Domestic, as well as overseas, companies can bid for the exploration rights of China's largest potential gold mine.
The gold deposit in Yangshan, Gansu Province, has at least 160 tons in proven reserve, Xiong Bilin, deputy director of National Development and Reform Commission's industry department, said yesterday.
The company with the latest and best technology that can ensure minimum wastage of the precious metal is likely to win the bid.
Without giving a specific date for the floating of tenders, Xiong said: "Any company from home and abroad, as long as it has the mining technology and is able to work out a detailed mining plan without harming the environment, can take part in the bid."
The gold deposit could be more than 200 tons, said a People's Daily report earlier, and is in a convenient area with a national highway passing near it.
The NDRC website says gold deposits, with 50 or more tons of reserves, have also been discovered in Zhaishang in Gansu and Damoqujia and Jinchang in Shandong and Heilongjiang provinces.
China produces 224 tons of gold a year, but last year it consumed more than 400 tons. The top three gold producing provinces are Shandong, accounting for 27 percent of the country's total, Henan (14 percent) and Fujian (8 percent).
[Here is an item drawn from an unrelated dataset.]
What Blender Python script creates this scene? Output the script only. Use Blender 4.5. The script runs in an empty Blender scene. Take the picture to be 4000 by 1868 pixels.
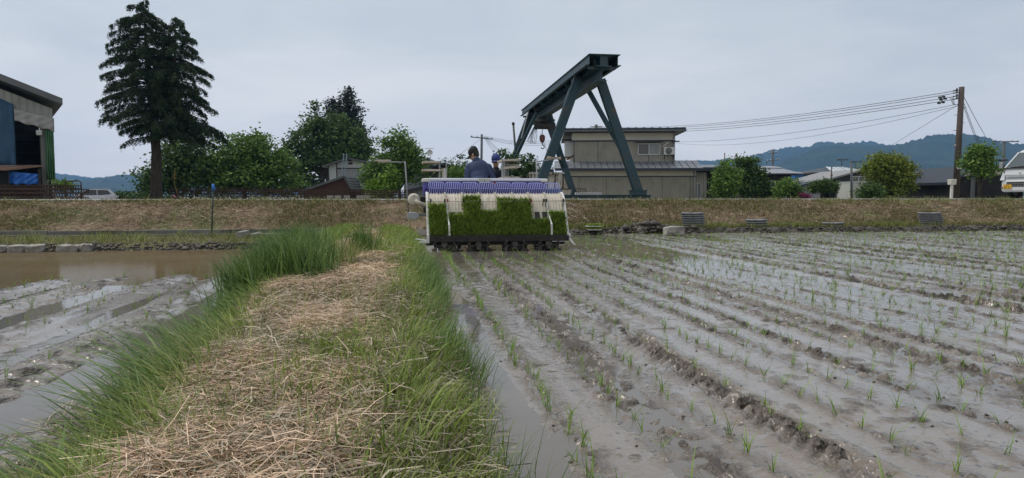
import bpy, bmesh, math, random
import numpy as np
from mathutils import Vector, Matrix
random.seed(7); rng = np.random.default_rng(7)
R = math.radians
scene = bpy.context.scene
COL = scene.collection

# ---------------------------------------------------------------- camera
FPX = 2600.0                      # focal length in pixels of the 4000 x 1868 photograph
CAMZ = 0.95                       # camera above the mud of the paddies
PITCH = math.atan(169.0 / FPX)
cam = bpy.data.cameras.new('camera'); camo = bpy.data.objects.new('camera', cam); COL.objects.link(camo)
cam.sensor_fit = 'HORIZONTAL'; cam.sensor_width = 36.0; cam.lens = 36.0 * FPX / 4000.0
cam.clip_start = 0.05; cam.clip_end = 20000
camo.location = (0, 0, CAMZ); camo.rotation_euler = (math.pi / 2 - PITCH, 0, 0)
scene.camera = camo

# ---------------------------------------------------------------- sky, sun, exposure
SUN_EL, SUN_AZ = R(64), R(-75)      # azimuth measured from +Y (ahead) towards +X (right)
world = bpy.data.worlds.new('World'); scene.world = world; world.use_nodes = True
nt = world.node_tree; nt.nodes.clear()
wo = nt.nodes.new('ShaderNodeOutputWorld'); bg = nt.nodes.new('ShaderNodeBackground')
sky = nt.nodes.new('ShaderNodeTexSky'); sky.sky_type = 'NISHITA'; sky.sun_disc = False
sky.sun_elevation = SUN_EL; sky.sun_rotation = SUN_AZ; sky.air_density = 1.0; sky.dust_density = 3.0
tc = nt.nodes.new('ShaderNodeTexCoord')
mp = nt.nodes.new('ShaderNodeMapping'); mp.inputs['Scale'].default_value = (1.3, 1.3, 5.5)
mp.inputs['Rotation'].default_value = (0.05, 0.16, 0)
nz = nt.nodes.new('ShaderNodeTexNoise'); nz.inputs['Scale'].default_value = 1.7; nz.inputs['Detail'].default_value = 7
nz.inputs['Roughness'].default_value = 0.55; nz.inputs['Distortion'].default_value = 0.5
cr = nt.nodes.new('ShaderNodeValToRGB')
cr.color_ramp.elements[0].position = 0.30; cr.color_ramp.elements[0].color = (3.62, 3.95, 4.25, 1)
cr.color_ramp.elements[1].position = 0.70; cr.color_ramp.elements[1].color = (4.9, 5.1, 5.25, 1)
mx = nt.nodes.new('ShaderNodeMixRGB'); mx.inputs[0].default_value = 0.90
nt.links.new(tc.outputs['Generated'], mp.inputs['Vector']); nt.links.new(mp.outputs[0], nz.inputs['Vector'])
nt.links.new(nz.outputs['Fac'], cr.inputs[0]); nt.links.new(sky.outputs[0], mx.inputs[1]); nt.links.new(cr.outputs[0], mx.inputs[2])
sx_n = nt.nodes.new('ShaderNodeSeparateXYZ'); nt.links.new(tc.outputs['Generated'], sx_n.inputs[0])
hr_n = nt.nodes.new('ShaderNodeValToRGB'); hr_n.color_ramp.elements[0].position = 0.0; hr_n.color_ramp.elements[0].color = (1.0, 0.90, 0.82, 1)   # brighter towards the horizon, all round
hr_n.color_ramp.elements[1].position = 0.24; hr_n.color_ramp.elements[1].color = (0.66, 0.66, 0.66, 1)
sc_n = nt.nodes.new('ShaderNodeMixRGB'); sc_n.blend_type = 'MULTIPLY'; sc_n.inputs[0].default_value = 1.0
vm_n = nt.nodes.new('ShaderNodeVectorMath'); vm_n.operation = 'SCALE'; vm_n.inputs['Scale'].default_value = 1.56
nt.links.new(sx_n.outputs[2], hr_n.inputs[0]); nt.links.new(mx.outputs[0], sc_n.inputs[1]); nt.links.new(hr_n.outputs[0], sc_n.inputs[2]); nt.links.new(sc_n.outputs[0], vm_n.inputs[0])
nt.links.new(vm_n.outputs[0], bg.inputs['Color']); bg.inputs['Strength'].default_value = 0.10
nt.links.new(bg.outputs[0], wo.inputs['Surface'])
sl = bpy.data.lights.new('sun', 'SUN'); sl.energy = 1.5; sl.angle = R(26); sl.color = (1.0, 0.95, 0.88)
so = bpy.data.objects.new('sun', sl); COL.objects.link(so)
sd = Vector((math.cos(SUN_EL) * math.sin(SUN_AZ), math.cos(SUN_EL) * math.cos(SUN_AZ), math.sin(SUN_EL)))
so.rotation_euler = sd.to_track_quat('Z', 'Y').to_euler(); so.location = sd * 200
vs = scene.view_settings; vs.view_transform = 'Standard'; vs.look = 'None'; vs.exposure = 0.58; vs.gamma = 1.0; vs.use_curve_mapping = False
cy = scene.cycles; cy.use_denoising = True; cy.max_bounces = 6; cy.diffuse_bounces = 3; cy.glossy_bounces = 3
cy.transmission_bounces = 4; cy.transparent_max_bounces = 8; cy.volume_bounces = 1; cy.caustics_reflective = False; cy.caustics_refractive = False

# ---------------------------------------------------------------- coordinates
# field frame: s runs along the road (to the right), t runs along the planting rows (away)
FA = R(9.2); CA, SA = math.cos(FA), math.sin(FA)
def FW(s, t, z=0.0): return Vector((s * CA - t * SA, s * SA + t * CA, z))
def at(u, v, D):
    """point at distance D ahead that the photograph shows at pixel (u, v)"""
    x = (u - 2000) / FPX; y = (v - 934) / FPX
    dy = math.cos(PITCH) - y * math.sin(PITCH); dz = -math.sin(PITCH) - y * math.cos(PITCH)
    k = D / dy
    return Vector((x * k, D, CAMZ + dz * k))
def ppm(D): return FPX / D * 1.0

# ---------------------------------------------------------------- noise for height fields
def _h(ix, iy, seed):
    n = (ix.astype(np.int64) * 374761393 + iy.astype(np.int64) * 668265263 + seed * 1442695041) & 0x7fffffff
    n = ((n ^ (n >> 13)) * 1274126177) & 0x7fffffff
    n = (n ^ (n >> 16)) & 0xffff
    return n / 65535.0
def vnoise(x, y, seed=0):
    x = np.asarray(x, float); y = np.asarray(y, float)
    ix = np.floor(x); iy = np.floor(y); fx = x - ix; fy = y - iy
    fx = fx * fx * (3 - 2 * fx); fy = fy * fy * (3 - 2 * fy)
    a = _h(ix, iy, seed); b = _h(ix + 1, iy, seed); c = _h(ix, iy + 1, seed); d = _h(ix + 1, iy + 1, seed)
    return (a * (1 - fx) + b * fx) * (1 - fy) + (c * (1 - fx) + d * fx) * fy - 0.5
def fbm(x, y, seed=0, o=4, g=0.5):
    r = 0; a = 1.0
    for i in range(o):
        r = r + a * vnoise(x * 2 ** i + 17.3 * i, y * 2 ** i - 9.1 * i, seed + i); a *= g
    return r
def sstep(a, b, x):
    k = np.clip((np.asarray(x, float) - a) / (b - a), 0, 1); return k * k * (3 - 2 * k)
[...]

In the first six months of this year, China produced 122 tons of gold, up 15 percent year-on-year, NDRC said. Also, the gold industry's gross value of products of about 32 billion yuan (US$4.2 billion) - up 44 percent - made a profit of 3.5 billion yuan (US$460 million).
In the first six months, the average global gold price reached US$656 an ounce, breaking the 1980 record of US$614 an ounce.